Margolick’s illustration is that Schmeling was a survivor, and that his greatest crime was self-centeredness and little white lies. The fact that he glossed over his relationship with the Nazi party is of concern, but makes him no different than his fellow countryman. As Roger Kahn put it in 1961, “...Max, like 67 million other Germans, was never a Nazi. As I get the picture, there never more than five or six Nazis in Germany, but, of course, they worked very hard.” Nevertheless, Schmeling’s resurrection from de-facto war criminal to boxing statesman is quite fascinating.

Margolick, who has written about civil rights issues before (most notably in the book Strange Fruit: The Biography of a Song), does not seem out of his element with his narrative. Whether that is because he is a boxing aficionado is unclear. He certainly is an excellent researcher and that may explain his ease with the material.

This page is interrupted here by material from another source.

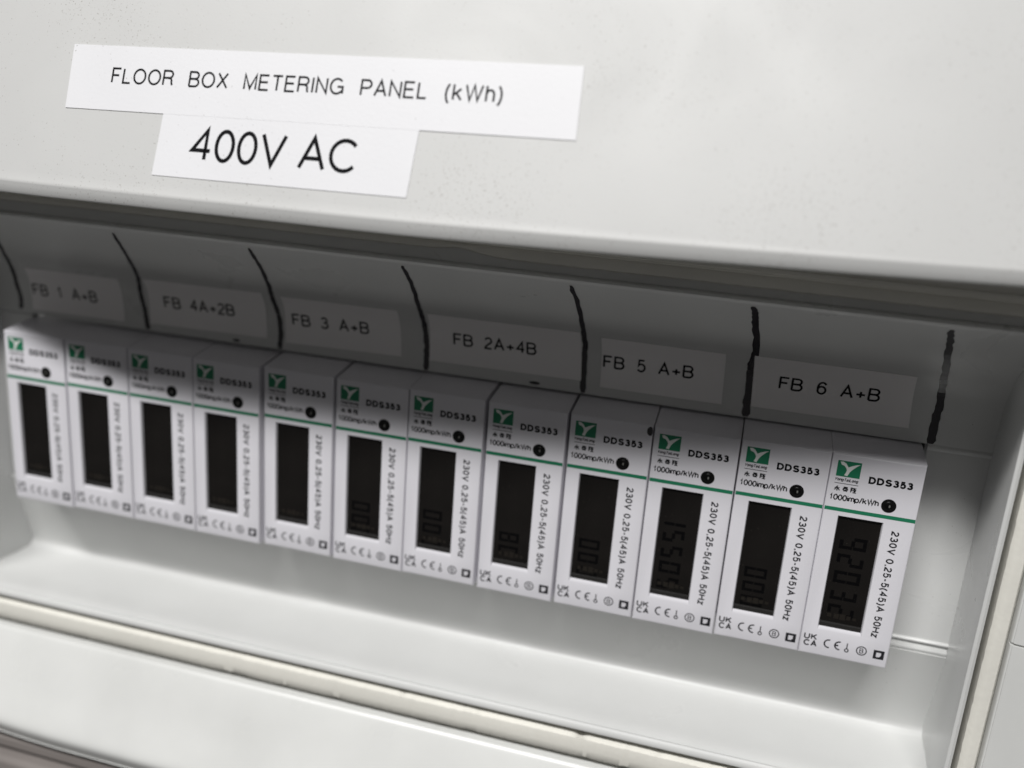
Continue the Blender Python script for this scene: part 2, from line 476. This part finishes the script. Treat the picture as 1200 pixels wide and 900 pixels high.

While Margolick's prose is easy to read, the book is very detailed. Anyone who chooses to read this book will have to take his or her time doing so. Whoever does will receive a full account of one of the most painful growing periods in American history.

Margolick also provides many interesting footnotes of information, which brings a final note. For one of Schmeling’s U.S. tours in 1937, he had purchased a ticket to a flight scheduled to arrive in the United States on May 7. Jacobs insisted that he forgo the ticket and depart Germany earlier by boat. His scheduled flight was on the final trip of the Hindenburg, which blew up as it arrived in New Jersey. Thirty-six of the 97 passengers and crew died in the explosion. One of them was the recipient of Schmeling’s ticket.